((
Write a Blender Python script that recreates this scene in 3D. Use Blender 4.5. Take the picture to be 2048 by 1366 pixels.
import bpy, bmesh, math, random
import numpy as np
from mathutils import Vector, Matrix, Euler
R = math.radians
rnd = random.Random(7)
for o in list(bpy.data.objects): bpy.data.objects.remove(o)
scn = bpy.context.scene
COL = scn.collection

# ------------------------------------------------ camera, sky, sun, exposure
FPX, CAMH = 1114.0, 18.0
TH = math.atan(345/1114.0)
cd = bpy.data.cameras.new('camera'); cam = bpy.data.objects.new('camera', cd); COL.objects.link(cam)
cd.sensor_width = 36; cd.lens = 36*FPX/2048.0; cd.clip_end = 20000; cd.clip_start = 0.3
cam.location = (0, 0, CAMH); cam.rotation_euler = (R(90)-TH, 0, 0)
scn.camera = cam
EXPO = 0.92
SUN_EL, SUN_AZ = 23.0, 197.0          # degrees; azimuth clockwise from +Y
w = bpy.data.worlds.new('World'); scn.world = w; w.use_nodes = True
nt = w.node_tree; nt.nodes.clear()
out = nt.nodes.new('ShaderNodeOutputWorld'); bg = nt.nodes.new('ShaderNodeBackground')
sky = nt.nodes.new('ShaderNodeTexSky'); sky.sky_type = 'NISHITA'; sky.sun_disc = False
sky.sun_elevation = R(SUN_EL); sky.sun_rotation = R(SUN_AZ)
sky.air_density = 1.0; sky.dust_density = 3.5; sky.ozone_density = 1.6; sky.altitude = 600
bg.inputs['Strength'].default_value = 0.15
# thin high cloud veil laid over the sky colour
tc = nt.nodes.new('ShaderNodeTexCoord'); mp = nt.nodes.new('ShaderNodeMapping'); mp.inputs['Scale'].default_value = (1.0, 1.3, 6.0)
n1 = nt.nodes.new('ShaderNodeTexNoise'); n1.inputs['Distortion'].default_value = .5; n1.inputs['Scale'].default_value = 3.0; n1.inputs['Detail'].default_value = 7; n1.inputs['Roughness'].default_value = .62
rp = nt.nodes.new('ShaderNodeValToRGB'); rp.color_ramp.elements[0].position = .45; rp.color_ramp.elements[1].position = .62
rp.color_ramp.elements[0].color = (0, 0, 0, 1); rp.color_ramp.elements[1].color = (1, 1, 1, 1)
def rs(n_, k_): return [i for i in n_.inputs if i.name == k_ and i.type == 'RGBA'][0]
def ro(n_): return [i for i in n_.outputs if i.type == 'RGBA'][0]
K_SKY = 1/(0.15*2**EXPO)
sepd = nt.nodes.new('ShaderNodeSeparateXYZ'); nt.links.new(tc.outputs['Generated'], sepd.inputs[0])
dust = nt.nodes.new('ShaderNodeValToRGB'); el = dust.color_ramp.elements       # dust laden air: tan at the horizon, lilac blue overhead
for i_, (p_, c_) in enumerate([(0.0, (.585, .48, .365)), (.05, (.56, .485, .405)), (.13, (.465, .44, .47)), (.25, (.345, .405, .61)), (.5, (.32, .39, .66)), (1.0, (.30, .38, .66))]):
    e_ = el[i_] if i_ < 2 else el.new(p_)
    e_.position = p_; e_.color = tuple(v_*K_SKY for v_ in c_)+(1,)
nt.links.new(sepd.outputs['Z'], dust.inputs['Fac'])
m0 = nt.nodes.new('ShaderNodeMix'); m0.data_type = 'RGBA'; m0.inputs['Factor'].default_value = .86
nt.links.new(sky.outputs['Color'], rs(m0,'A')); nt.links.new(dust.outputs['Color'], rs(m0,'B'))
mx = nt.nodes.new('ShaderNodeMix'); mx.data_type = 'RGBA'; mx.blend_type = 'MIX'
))
Aim of the exercise:
What you return should be the lines from the start of the data through the line with "COL = scn.collection", quoted exactly and nothing more.

Exercise answer:
Write a Blender Python script that recreates this scene in 3D. Use Blender 4.5. Take the picture to be 2048 by 1366 pixels.
import bpy, bmesh, math, random
import numpy as np
from mathutils import Vector, Matrix, Euler
R = math.radians
rnd = random.Random(7)
for o in list(bpy.data.objects): bpy.data.objects.remove(o)
scn = bpy.context.scene
COL = scn.collection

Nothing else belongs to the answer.